Extrem verändert hat sich die Distribution der Bilder: In den 90er Jahren schickte man die Fotografien per Express-Post; in einem Fall hat ein Österreichisches Wochenmagazin sogar einen Kurier 1.500 km weit von Wien nach Mittel-Frankreich geschickt, um ein Kuvert mit Diapositiven abzuholen – heute unvorstellbar!

Erst um das Jahr 2001 herum waren erste digitale Spiegelreflexkameras mit einer „brauchbaren“ Auflösung verfügbar. Landschaftaufnahmen hätte ich gern immer mit meiner 4×5″-Großformatkamera gemacht, was aber in diesem Kontext sehr umständlich ist. Stattdessen habe ich die digitale Stitching-Technik verwendet, um mit digitalen Kameras trotz deren bescheidener Auflösung zu Fotografien mit einer ultrahohen Auflösung (20.000 Pixel) zu kommen. Diese können auch dementsprechend vergrößert werden, wozu ich die analoge Durst-Lambda-Technik – aber wegen der besseren Haltbarkeit seit geraumer Zeit die Pigmenttinten-Drucktechnik – verwende.

Menschen sitzen vor einer Bäckerei

Südfrankreich 1987

Die nächste Tour de France findet vom 1. bis 24 Juli statt. Wirst Du wieder dabei sein?
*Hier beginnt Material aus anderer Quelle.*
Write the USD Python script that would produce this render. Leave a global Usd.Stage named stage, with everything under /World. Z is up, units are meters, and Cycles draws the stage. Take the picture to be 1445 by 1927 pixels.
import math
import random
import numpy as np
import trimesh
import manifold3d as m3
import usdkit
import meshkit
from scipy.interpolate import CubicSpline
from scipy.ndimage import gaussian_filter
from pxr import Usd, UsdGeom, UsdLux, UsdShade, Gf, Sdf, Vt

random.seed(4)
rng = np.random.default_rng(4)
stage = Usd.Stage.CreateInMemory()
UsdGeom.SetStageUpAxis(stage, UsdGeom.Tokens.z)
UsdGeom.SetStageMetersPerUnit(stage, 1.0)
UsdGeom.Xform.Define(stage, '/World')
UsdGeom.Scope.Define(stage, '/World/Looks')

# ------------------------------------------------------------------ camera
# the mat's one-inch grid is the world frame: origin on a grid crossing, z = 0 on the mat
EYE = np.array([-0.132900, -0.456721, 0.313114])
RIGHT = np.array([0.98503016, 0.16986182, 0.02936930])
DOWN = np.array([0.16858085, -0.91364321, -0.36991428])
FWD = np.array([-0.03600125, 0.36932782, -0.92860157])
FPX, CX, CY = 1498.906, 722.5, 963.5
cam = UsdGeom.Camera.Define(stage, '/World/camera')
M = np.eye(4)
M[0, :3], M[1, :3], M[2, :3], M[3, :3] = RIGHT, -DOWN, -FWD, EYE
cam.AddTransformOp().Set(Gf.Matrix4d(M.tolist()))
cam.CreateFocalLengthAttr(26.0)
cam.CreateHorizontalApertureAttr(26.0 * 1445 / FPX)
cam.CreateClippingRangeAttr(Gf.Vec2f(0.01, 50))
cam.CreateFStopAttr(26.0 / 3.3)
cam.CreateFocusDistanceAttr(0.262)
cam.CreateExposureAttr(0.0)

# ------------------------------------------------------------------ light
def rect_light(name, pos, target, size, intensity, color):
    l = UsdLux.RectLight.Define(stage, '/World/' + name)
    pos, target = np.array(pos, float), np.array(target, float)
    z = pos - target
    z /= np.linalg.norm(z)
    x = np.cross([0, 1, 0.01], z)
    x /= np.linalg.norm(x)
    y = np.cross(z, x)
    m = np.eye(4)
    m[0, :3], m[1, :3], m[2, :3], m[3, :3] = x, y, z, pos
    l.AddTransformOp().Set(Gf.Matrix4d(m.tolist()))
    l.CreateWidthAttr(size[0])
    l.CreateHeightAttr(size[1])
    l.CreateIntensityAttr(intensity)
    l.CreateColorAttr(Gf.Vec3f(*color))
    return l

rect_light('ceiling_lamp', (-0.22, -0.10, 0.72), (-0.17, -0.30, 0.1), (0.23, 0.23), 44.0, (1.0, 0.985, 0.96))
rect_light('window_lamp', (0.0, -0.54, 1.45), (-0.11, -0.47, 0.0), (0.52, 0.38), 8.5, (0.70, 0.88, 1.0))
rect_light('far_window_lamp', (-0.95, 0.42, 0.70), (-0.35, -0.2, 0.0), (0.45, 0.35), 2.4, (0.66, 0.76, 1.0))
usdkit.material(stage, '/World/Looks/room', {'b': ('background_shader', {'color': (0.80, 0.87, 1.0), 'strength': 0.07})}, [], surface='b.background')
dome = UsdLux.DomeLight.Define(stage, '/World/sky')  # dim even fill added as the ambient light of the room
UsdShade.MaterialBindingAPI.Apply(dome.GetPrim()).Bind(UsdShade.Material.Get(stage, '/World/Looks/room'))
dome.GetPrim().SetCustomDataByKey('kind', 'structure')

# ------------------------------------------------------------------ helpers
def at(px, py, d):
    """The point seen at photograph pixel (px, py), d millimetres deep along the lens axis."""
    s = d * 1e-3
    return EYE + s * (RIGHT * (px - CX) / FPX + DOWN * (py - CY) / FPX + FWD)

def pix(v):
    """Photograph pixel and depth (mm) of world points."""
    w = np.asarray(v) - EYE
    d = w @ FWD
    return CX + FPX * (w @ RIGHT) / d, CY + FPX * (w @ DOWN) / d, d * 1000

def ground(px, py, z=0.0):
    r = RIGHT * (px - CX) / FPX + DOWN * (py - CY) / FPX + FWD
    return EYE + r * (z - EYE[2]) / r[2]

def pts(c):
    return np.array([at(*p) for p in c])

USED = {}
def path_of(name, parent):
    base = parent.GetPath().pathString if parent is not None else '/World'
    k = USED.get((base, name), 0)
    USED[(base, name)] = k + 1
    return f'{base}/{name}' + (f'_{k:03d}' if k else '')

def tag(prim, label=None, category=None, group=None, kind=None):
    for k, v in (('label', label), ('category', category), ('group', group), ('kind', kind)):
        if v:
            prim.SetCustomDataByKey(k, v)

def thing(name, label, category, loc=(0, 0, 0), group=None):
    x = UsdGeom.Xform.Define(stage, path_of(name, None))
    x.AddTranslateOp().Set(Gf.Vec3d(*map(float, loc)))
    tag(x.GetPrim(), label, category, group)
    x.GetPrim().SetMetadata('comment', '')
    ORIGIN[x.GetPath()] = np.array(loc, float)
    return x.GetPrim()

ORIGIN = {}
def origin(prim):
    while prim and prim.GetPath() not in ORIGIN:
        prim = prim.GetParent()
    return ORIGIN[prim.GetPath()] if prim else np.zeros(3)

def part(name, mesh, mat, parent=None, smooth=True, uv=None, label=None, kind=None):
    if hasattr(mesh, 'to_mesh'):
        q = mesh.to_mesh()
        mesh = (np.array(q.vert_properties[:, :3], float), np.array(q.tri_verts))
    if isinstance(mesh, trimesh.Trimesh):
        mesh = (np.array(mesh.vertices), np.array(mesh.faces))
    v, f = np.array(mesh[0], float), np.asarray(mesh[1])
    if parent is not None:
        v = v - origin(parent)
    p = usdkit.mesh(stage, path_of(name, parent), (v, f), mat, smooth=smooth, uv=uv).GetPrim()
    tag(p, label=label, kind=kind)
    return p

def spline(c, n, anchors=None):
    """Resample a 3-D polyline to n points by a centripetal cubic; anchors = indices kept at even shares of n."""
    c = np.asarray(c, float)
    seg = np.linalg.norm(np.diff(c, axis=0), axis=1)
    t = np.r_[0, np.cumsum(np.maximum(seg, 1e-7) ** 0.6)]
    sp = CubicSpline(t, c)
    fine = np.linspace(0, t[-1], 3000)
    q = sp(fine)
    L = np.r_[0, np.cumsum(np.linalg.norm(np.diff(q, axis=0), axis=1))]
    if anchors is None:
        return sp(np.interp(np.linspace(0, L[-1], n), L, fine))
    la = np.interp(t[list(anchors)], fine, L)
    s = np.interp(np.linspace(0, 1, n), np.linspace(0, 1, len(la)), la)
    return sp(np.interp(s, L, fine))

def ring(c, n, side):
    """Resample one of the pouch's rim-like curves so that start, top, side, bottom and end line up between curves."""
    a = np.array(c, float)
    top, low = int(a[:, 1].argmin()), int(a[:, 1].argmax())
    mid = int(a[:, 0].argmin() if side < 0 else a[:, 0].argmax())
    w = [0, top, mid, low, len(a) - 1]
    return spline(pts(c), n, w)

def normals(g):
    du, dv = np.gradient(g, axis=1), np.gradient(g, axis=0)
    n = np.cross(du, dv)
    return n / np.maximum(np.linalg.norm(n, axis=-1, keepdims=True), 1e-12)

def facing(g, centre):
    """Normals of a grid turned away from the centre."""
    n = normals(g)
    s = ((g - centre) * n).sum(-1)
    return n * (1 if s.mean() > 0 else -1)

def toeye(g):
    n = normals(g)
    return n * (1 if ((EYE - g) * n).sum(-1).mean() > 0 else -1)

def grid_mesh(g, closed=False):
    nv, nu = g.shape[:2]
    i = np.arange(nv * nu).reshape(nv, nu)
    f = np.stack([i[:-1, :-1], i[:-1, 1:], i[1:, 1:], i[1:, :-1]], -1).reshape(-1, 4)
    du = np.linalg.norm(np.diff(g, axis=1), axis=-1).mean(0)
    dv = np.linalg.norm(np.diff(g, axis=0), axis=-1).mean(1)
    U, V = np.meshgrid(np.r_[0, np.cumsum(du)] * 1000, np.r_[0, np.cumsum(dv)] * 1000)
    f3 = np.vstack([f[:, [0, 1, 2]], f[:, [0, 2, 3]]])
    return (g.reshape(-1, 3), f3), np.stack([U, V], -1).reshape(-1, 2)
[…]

Ich habe mal berechnet, dass ich in all den Jahren etwa 160.000 km gefahren bin, um bei der Tour de France zu fotografieren, das sind vier Weltumrundungen. Ich werde zunächst nicht mehr zur Tour de France fahren, 30 Jahre sind genug und „Warten auf Godeau“ ist sozusagen ein abschließender Bericht.

Ein sehr schöner abschließender Bericht. Vielen Dank für das Gespräch!

Informationen zum Buch

„Warten auf Godeau: 30 Jahre am Straßenrand der Tour de France“
Sprache: Deutsch
Einband: Hardcover
Seiten: 159
Maße: 19 x 24 cm
Verlag: DuMont Buchverlag
Preis: 20 €

Roger Godeau (1920–2000) war ein französischer Radsportler, der als mutmaßliches Vorbild für den Titelhelden von Samuel Becketts Theaterstück „Warten auf Godot“ gilt.